* Start Information provided *

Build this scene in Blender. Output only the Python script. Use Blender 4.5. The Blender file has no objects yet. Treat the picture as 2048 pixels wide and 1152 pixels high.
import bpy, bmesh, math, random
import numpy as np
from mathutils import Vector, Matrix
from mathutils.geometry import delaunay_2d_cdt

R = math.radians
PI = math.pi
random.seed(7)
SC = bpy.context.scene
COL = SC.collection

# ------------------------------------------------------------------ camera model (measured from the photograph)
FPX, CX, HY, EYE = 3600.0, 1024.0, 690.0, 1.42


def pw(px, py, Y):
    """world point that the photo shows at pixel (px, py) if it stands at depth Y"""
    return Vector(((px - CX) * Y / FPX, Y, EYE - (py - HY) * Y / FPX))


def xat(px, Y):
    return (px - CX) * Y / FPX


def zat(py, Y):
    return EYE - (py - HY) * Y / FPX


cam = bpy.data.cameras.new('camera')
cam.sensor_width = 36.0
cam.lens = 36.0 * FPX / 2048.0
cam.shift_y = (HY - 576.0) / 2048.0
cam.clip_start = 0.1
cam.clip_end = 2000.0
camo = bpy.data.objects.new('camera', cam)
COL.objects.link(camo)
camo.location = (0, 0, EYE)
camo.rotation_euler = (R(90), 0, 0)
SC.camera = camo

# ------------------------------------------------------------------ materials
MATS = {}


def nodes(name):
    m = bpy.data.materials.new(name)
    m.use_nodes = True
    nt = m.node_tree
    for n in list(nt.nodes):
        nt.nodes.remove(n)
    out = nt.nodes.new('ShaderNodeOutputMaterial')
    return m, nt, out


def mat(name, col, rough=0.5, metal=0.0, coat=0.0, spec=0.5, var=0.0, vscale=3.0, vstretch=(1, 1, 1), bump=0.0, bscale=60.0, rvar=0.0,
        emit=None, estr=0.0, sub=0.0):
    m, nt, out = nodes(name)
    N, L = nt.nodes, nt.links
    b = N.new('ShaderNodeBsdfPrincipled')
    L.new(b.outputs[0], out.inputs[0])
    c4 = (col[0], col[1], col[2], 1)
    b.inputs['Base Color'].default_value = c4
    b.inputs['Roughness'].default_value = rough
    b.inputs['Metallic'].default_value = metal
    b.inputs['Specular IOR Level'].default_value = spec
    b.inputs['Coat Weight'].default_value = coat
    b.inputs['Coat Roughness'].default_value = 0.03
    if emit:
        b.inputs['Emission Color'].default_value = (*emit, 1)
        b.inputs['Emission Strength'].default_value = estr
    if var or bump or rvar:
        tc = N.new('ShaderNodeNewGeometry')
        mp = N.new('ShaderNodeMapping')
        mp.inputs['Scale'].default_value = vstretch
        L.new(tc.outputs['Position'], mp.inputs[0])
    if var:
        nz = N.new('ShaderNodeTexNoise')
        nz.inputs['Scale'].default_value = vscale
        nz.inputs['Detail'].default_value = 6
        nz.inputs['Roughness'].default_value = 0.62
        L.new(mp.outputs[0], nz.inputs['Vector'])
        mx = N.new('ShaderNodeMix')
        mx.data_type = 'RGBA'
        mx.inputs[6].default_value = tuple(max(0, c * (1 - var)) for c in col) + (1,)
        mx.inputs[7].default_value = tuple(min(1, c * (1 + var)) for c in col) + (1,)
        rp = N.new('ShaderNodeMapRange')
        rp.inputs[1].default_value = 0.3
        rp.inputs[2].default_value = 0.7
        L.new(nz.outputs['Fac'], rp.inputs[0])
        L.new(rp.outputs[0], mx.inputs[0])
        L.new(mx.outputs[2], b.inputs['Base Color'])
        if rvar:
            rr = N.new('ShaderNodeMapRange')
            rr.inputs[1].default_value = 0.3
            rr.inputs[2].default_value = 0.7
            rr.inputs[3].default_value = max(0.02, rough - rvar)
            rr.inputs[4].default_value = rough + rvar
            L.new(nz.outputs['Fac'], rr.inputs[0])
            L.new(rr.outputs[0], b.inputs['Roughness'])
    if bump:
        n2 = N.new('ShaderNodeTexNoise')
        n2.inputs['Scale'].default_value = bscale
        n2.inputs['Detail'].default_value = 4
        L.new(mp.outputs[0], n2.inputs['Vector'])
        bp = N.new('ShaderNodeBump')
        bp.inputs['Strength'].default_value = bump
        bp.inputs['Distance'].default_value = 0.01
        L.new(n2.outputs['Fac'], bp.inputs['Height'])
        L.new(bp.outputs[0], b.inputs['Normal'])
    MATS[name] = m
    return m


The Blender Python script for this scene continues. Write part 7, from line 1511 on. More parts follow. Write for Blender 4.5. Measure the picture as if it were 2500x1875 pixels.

* End Information provided *

Extract each record, keeping it identical to the original.

* [Result for this exercise]:
Build this scene in Blender. Output only the Python script. Use Blender 4.5. The Blender file has no objects yet. Treat the picture as 2048 pixels wide and 1152 pixels high.
import bpy, bmesh, math, random
import numpy as np
from mathutils import Vector, Matrix
from mathutils.geometry import delaunay_2d_cdt

R = math.radians
PI = math.pi
random.seed(7)
SC = bpy.context.scene
COL = SC.collection

# ------------------------------------------------------------------ camera model (measured from the photograph)
FPX, CX, HY, EYE = 3600.0, 1024.0, 690.0, 1.42


def pw(px, py, Y):
    """world point that the photo shows at pixel (px, py) if it stands at depth Y"""
    return Vector(((px - CX) * Y / FPX, Y, EYE - (py - HY) * Y / FPX))


def xat(px, Y):
    return (px - CX) * Y / FPX


def zat(py, Y):
    return EYE - (py - HY) * Y / FPX


cam = bpy.data.cameras.new('camera')
cam.sensor_width = 36.0
cam.lens = 36.0 * FPX / 2048.0
cam.shift_y = (HY - 576.0) / 2048.0
cam.clip_start = 0.1
cam.clip_end = 2000.0
camo = bpy.data.objects.new('camera', cam)
COL.objects.link(camo)
camo.location = (0, 0, EYE)
camo.rotation_euler = (R(90), 0, 0)
SC.camera = camo

# ------------------------------------------------------------------ materials
MATS = {}


def nodes(name):
    m = bpy.data.materials.new(name)
    m.use_nodes = True
    nt = m.node_tree
    for n in list(nt.nodes):
        nt.nodes.remove(n)
    out = nt.nodes.new('ShaderNodeOutputMaterial')
    return m, nt, out


def mat(name, col, rough=0.5, metal=0.0, coat=0.0, spec=0.5, var=0.0, vscale=3.0, vstretch=(1, 1, 1), bump=0.0, bscale=60.0, rvar=0.0,
        emit=None, estr=0.0, sub=0.0):
    m, nt, out = nodes(name)
    N, L = nt.nodes, nt.links
    b = N.new('ShaderNodeBsdfPrincipled')
    L.new(b.outputs[0], out.inputs[0])
    c4 = (col[0], col[1], col[2], 1)
    b.inputs['Base Color'].default_value = c4
    b.inputs['Roughness'].default_value = rough
    b.inputs['Metallic'].default_value = metal
    b.inputs['Specular IOR Level'].default_value = spec
    b.inputs['Coat Weight'].default_value = coat
    b.inputs['Coat Roughness'].default_value = 0.03
    if emit:
        b.inputs['Emission Color'].default_value = (*emit, 1)
        b.inputs['Emission Strength'].default_value = estr
    if var or bump or rvar:
        tc = N.new('ShaderNodeNewGeometry')
        mp = N.new('ShaderNodeMapping')
        mp.inputs['Scale'].default_value = vstretch
        L.new(tc.outputs['Position'], mp.inputs[0])
    if var:
        nz = N.new('ShaderNodeTexNoise')
        nz.inputs['Scale'].default_value = vscale
        nz.inputs['Detail'].default_value = 6
        nz.inputs['Roughness'].default_value = 0.62
        L.new(mp.outputs[0], nz.inputs['Vector'])
        mx = N.new('ShaderNodeMix')
        mx.data_type = 'RGBA'
        mx.inputs[6].default_value = tuple(max(0, c * (1 - var)) for c in col) + (1,)
        mx.inputs[7].default_value = tuple(min(1, c * (1 + var)) for c in col) + (1,)
        rp = N.new('ShaderNodeMapRange')
        rp.inputs[1].default_value = 0.3
        rp.inputs[2].default_value = 0.7
        L.new(nz.outputs['Fac'], rp.inputs[0])
        L.new(rp.outputs[0], mx.inputs[0])
        L.new(mx.outputs[2], b.inputs['Base Color'])
        if rvar:
            rr = N.new('ShaderNodeMapRange')
            rr.inputs[1].default_value = 0.3
            rr.inputs[2].default_value = 0.7
            rr.inputs[3].default_value = max(0.02, rough - rvar)
            rr.inputs[4].default_value = rough + rvar
            L.new(nz.outputs['Fac'], rr.inputs[0])
            L.new(rr.outputs[0], b.inputs['Roughness'])
    if bump:
        n2 = N.new('ShaderNodeTexNoise')
        n2.inputs['Scale'].default_value = bscale
        n2.inputs['Detail'].default_value = 4
        L.new(mp.outputs[0], n2.inputs['Vector'])
        bp = N.new('ShaderNodeBump')
        bp.inputs['Strength'].default_value = bump
        bp.inputs['Distance'].default_value = 0.01
        L.new(n2.outputs['Fac'], bp.inputs['Height'])
        L.new(bp.outputs[0], b.inputs['Normal'])
    MATS[name] = m
    return m


The Blender Python script for this scene continues. Write part 7, from line 1511 on. More parts follow. Write for Blender 4.5. Measure the picture as if it were 2500x1875 pixels.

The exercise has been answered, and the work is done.